Against this backdrop, saving for a house or a down payment remains challenging for many Americans.

But as the saying goes, a penny saved is a penny earned, and some experts say that financial strategies, such as the “$27.39 rule,” could help achieve this goal.

The rule is simple: Save $27.39 a day, totaling $191.73 a week, $830.83 a month, and $9,969.96 a year.

In short, saving $27.39 daily for 365 days will result in nearly $10,000 in savings.

Steve Sexton, CEO of Sexton Advisory Group, said that if saving money feels daunting to you and you’re not sure where to start, the $27.39 rule is one way to make it less intimidating and actionable.

“That said, getting to $10,000 requires discipline—that means you can’t skip any days. It’s all about a small daily choice that compounds over time,” Sexton added.

Jake Sadler, certified financial planner and founder at Curio Wealth, echoed that sentiment, noting that every great journey is made one step at a time.

“You can easily compare the amount to skipping takeout or trimming subscriptions. The idea is to make it feel doable in a way that ‘save $10,000’ simply doesn’t,” he said.
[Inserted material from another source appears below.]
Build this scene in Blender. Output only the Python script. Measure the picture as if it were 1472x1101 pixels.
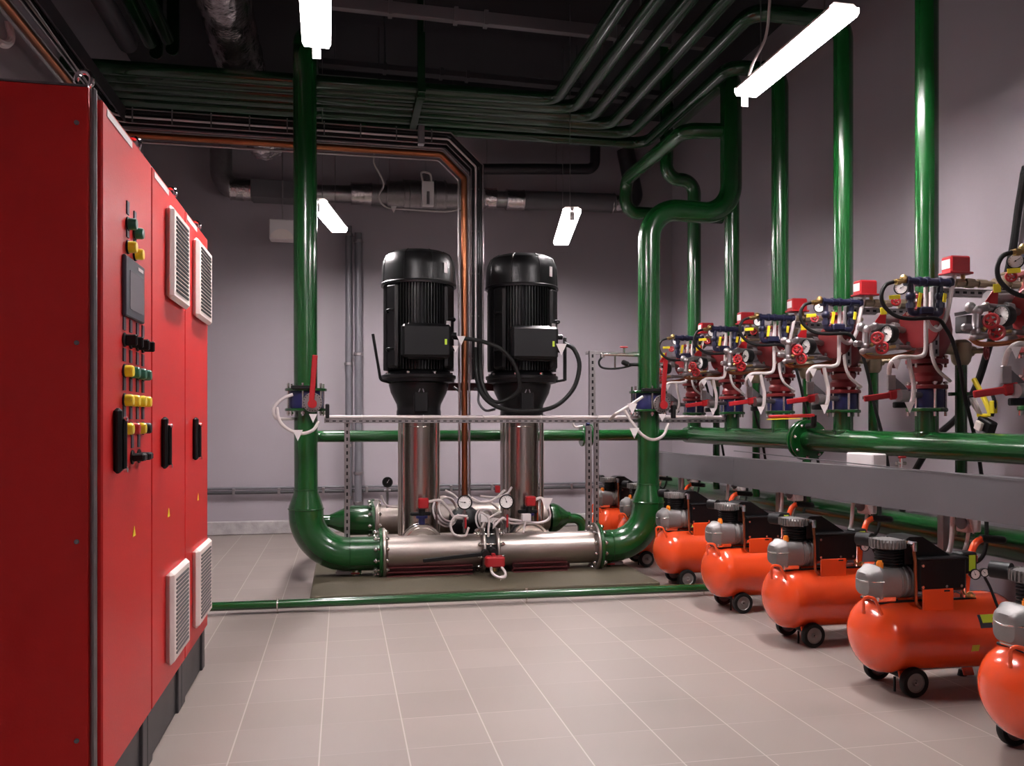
import bpy, bmesh, math, random
from mathutils import Vector, Matrix, Quaternion
random.seed(7)
for o in list(bpy.data.objects): bpy.data.objects.remove(o)
SC = bpy.context.scene
COL = SC.collection
PI = math.pi

# ------------------------------------------------------------------ camera
F, CX, HY, CH = 1200.0, 736.0, 603.0, 1.28
TH = math.radians(11.5)
cd = bpy.data.cameras.new('camera'); cam = bpy.data.objects.new('camera', cd); COL.objects.link(cam)
cam.location = (0, 0, CH); cam.rotation_euler = (PI/2, 0, -TH)
cd.sensor_width = 36; cd.lens = F/1472*36; cd.shift_y = (HY-550.5)/1472; cd.clip_start = .05
SC.camera = cam
# ------------------------------------------------------------------ world + exposure
w = bpy.data.worlds.new('world'); SC.world = w; w.use_nodes = True
w.node_tree.nodes['Background'].inputs[0].default_value = (.5, .45, .5, 1)
w.node_tree.nodes['Background'].inputs[1].default_value = .02
SC.view_settings.view_transform = 'Standard'; SC.view_settings.look = 'None'
SC.view_settings.gamma = 1; SC.view_settings.exposure = 1.95; SC.view_settings.use_curve_mapping = False
LAMP_STRENGTH = 60.0
LAMP_COLOR = (1, .925, .93)

def P(px, py, X=None, Y=None, Z=None, T=None):
    u = (px-CX)/F; v = (HY-py)/F
    x = u*math.cos(TH)+math.sin(TH); y = math.cos(TH)-u*math.sin(TH)
    if X is not None: t = X/x
    elif Y is not None: t = Y/y
    elif Z is not None: t = (Z-CH)/v
    else: t = T
    return Vector((x*t, y*t, CH+v*t))

# ------------------------------------------------------------------ materials
def lin(h):
    h = h.lstrip('#'); c = [int(h[i:i+2], 16)/255 for i in (0, 2, 4)]
    return tuple(((x+.055)/1.055)**2.4 if x > .04045 else x/12.92 for x in c)
def mat(name, col, rough=.5, metal=0, var=.12, scale=6, bump=0, bscale=60, coat=0, stretch=(1, 1, 1), rvar=.1):
    if isinstance(col, str): col = lin(col)
    m = bpy.data.materials.new(name); m.use_nodes = True; nt = m.node_tree; N = nt.nodes; L = nt.links
    b = N['Principled BSDF']
    b.inputs['Metallic'].default_value = metal; b.inputs['Coat Weight'].default_value = coat
    b.inputs['Coat Roughness'].default_value = .12
    tc = N.new('ShaderNodeTexCoord'); mp = N.new('ShaderNodeMapping'); mp.inputs['Scale'].default_value = stretch
    L.new(tc.outputs['Object'], mp.inputs['Vector'])
    nz = N.new('ShaderNodeTexNoise'); nz.inputs['Scale'].default_value = scale; nz.inputs['Detail'].default_value = 5
    L.new(mp.outputs[0], nz.inputs['Vector'])
    mx = N.new('ShaderNodeMix'); mx.data_type = 'RGBA'
    mx.inputs['A'].default_value = tuple(c*(1-var) for c in col)+(1,)
    mx.inputs['B'].default_value = tuple(min(1, c*(1+var)) for c in col)+(1,)
    L.new(nz.outputs['Fac'], mx.inputs['Factor']); L.new(mx.outputs['Result'], b.inputs['Base Color'])
    mr = N.new('ShaderNodeMapRange'); mr.inputs['To Min'].default_value = max(.02, rough-rvar*rough); mr.inputs['To Max'].default_value = min(1, rough+rvar*rough)
    L.new(nz.outputs['Fac'], mr.inputs['Value']); L.new(mr.outputs[0], b.inputs['Roughness'])
    if bump:
        n2 = N.new('ShaderNodeTexNoise'); n2.inputs['Scale'].default_value = bscale; n2.inputs['Detail'].default_value = 4
        L.new(mp.outputs[0], n2.inputs['Vector'])
        bp = N.new('ShaderNodeBump'); bp.inputs['Strength'].default_value = bump; bp.inputs['Distance'].default_value = .01
        L.new(n2.outputs['Fac'], bp.inputs['Height']); L.new(bp.outputs[0], b.inputs['Normal'])
    return m
M = {}
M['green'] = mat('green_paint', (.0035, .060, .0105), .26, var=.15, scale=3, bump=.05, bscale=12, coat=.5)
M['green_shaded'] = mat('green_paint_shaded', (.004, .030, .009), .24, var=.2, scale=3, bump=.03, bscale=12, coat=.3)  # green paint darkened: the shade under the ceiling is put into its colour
M['red_cab'] = mat('red_powder_coat', (.50, .010, .009), .42, var=.05, scale=2, bump=.06, bscale=160)
M['orange'] = mat('orange_red_enamel', (.80, .078, .016), .22, var=.05, scale=3, bump=.03, bscale=5, coat=.7)
M['red'] = mat('red_paint', (.31, .008, .012), .35, var=.1)
M['red_valve'] = mat('red_valve_paint', (.15, .007, .009), .4, var=.2, scale=10, bump=.1, bscale=40)
M['darkred'] = mat('oxide_red', (.07, .008, .010), .5)
M['black'] = mat('black_paint', (.004, .004, .0045), .36, var=.2)
M['blackp'] = mat('black_plastic', (.004, .004, .0045), .5, var=.2)
M['rubber'] = mat('black_rubber', (.005, .005, .005), .6)
M['steel'] = mat('stainless_steel', (.46, .42, .385), .24, 1, var=.12, scale=3, stretch=(14, 14, .6))
M['steelm'] = mat('stainless_manifold', (.38, .33, .30), .40, 1, var=.14, scale=5, bump=.08, bscale=25)
M['galv'] = mat('galvanised_steel', (.31, .285, .29), .42, 1, var=.2, scale=25, bump=.05)
M['zinc'] = mat('zinc_bolt', (.72, .68, .64), .25, 1, var=.1)
M['chrome'] = mat('chrome', (.75, .73, .74), .12, 1, var=.05)
M['foil'] = mat('crinkled_foil', (.55, .50, .50), .25, 1, var=.2, scale=8, bump=.6, bscale=30)
M['copper'] = mat('copper_pipe', (.36, .13, .06), .33, 1, var=.3, scale=6)
M['brass'] = mat('brass', (.50, .36, .15), .35, 1, var=.2)
M['bronze'] = mat('bronze_body', (.30, .24, .16), .45, .8, var=.2)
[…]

Jay Zigmont, CFP and founder of Childfree Trust, says that $10,000 is a good start toward a down payment. However, he tends to recommend putting 20% down when buying a house, so $10,000 will restrict how much home you can buy.

However, he added that if you and your property qualify for an FHA loan, you may be able to put as little as 3.5% down, meaning your down payment could be as low as $10,000 on a $300,000 home.
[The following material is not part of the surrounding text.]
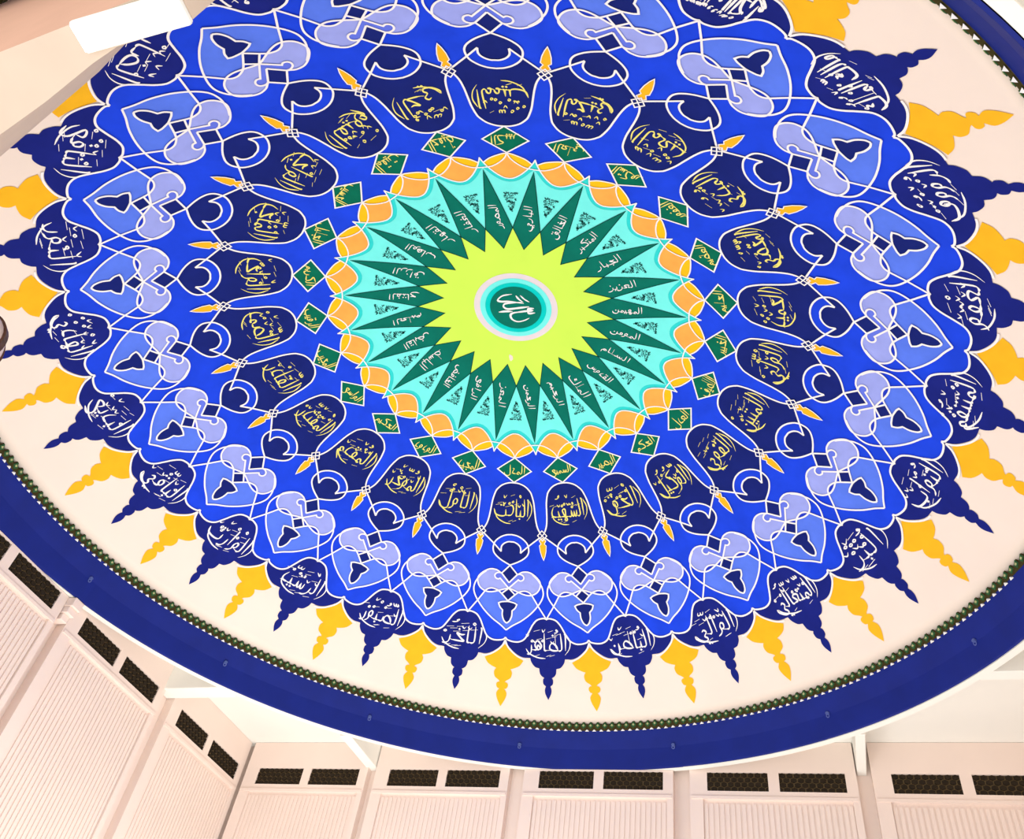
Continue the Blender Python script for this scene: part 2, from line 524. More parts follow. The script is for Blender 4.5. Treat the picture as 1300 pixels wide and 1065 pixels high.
g('C1', 1.06, _sa, sh(_cup, .54)); g('C0', 1.06, _sa, sh(_cup, .54))
g('T2', .66, _sa, [(.44, .02), (.66, 0)], [(.16, 1.15), (.16, .12)])
for q in '013': G['T' + q] = G['T2']
_ay = [(.32, .44), (.18, .47), (.08, .36), (.1, .16), (.24, .02), (.5, 0)]
g('E2', .5, _ay); g('E3', .46, [(0, 0), (.12, .04), (.05, .26), (.22, .32), (.36, .24), (.22, .04), (.46, 0)])
_ayf = [(.14, .03), (.05, .24), (.2, .29), (.34, .22), (.16, .02), (.05, -.18), (.13, -.4), (.34, -.47), (.56, -.38)]
g('E1', .56, [(0, 0), (.14, .03)], _ayf); g('E0', .56, [(.32, .4), (.16, .42), (.08, .28), (.2, .14), (.3, .16), (.12, .02), (.04, -.2), (.16, -.42), (.4, -.46), (.56, -.36)])
_lp = [(.22, .06), (.1, .12), (.1, .28), (.22, .33), (.28, .2), (.2, .04)]
g('F2', .42, _lp + [(.3, 0), (.42, 0)]); g('F3', .42, [(0, 0), (.2, .02), (.27, .16), (.2, .31), (.1, .24), (.14, .06), (.26, 0), (.42, 0)])
g('F1', 1.0, [(0, 0), (.16, .02)], _lp, sh(_ba, .14)); g('F0', 1.0, _lp, sh(_ba, .14))
g('Q1', .74, [(0, 0), (.16, .02)], _lp, sh(_cup, .2)); g('Q0', .74, _lp, sh(_cup, .2)); G['Q2'] = G['F2']; G['Q3'] = G['F3']
_ka = [(-.1, 1.15), (.4, .7), (.16, .38), (.06, .12), (.14, 0), (.56, 0)]
g('K2', .56, _ka); g('K3', .56, _ka)
g('K1', .86, [(.1, 1.15), (.1, .06), (.2, -.03), (.6, -.05), (.78, .03), (.84, .22)], [(.5, .52), (.34, .44), (.48, .36), (.32, .27)]); G['K0'] = G['K1']
g('M2', .36, [(.22, .0), (.08, .04), (.08, .2), (.2, .22), (.22, .02), (.36, 0)]); g('M3', .36, [(0, 0), (.08, .14), (.2, .13), (.22, -.04), (.1, -.05), (.36, 0)])
g('M1', .36, [(0, 0), (.1, .15), (.22, .1), (.18, -.05), (.06, -.02)], [(.2, .02), (.3, -.12), (.3, -.55)]); g('M0', .36, *G['M1'][1])
g('O2', .5, [(.1, .02), (.03, .2), (.22, .42), (.37, .22), (.24, .02), (.1, .1), (.22, .22), (.3, .02), (.5, 0)])
g('O3', .46, [(0, 0), (.2, .02), (.31, .28), (.14, .33), (.17, .02), (.27, -.2), (.11, -.2), (.2, 0), (.46, 0)])
g('O1', .36, [(0, 0), (.12, .02), (.16, .3)], [(.16, .3), (.32, .14), (.22, .02), (.1, .08), (.15, .26)]); g('O0', .36, [(.16, .34), (.3, .16), (.2, .02), (.07, .1), (.16, .34)])
_wa = [(.24, .06), (.12, .1), (.1, .26), (.2, .31), (.28, .18), (.26, .0), (.34, -.16), (.5, -.26)]
g('W0', .4, _wa); g('W1', .4, [(0, 0), (.22, .05)], _wa)
g('J0', .24, [(.22, .3), (.1, .3), (.12, .16), (.24, .18)], [(.24, .18), (.06, .06)]); G['J1'] = G['J0']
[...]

“Keep in mind that there are often closing costs that will also need to come out of that $10,000,” he said.

Blake O’Shaughnessy, founder of real estate platform Ownli, agreed, saying that $10,000 in today’s housing market is usually just a starting point.

Between down payment requirements, closing costs, inspections, lender fees, and moving expenses, that money can disappear fast.

“In many places, it barely covers the upfront costs, and that’s before you even think about commissions, which on an average home can easily run $20,000 to $30,000 or more,” he said. “So it’s not a bad idea, but it shouldn’t be framed as ‘do this for one year and you’re ready to buy.” It’s more like step one in a longer process.”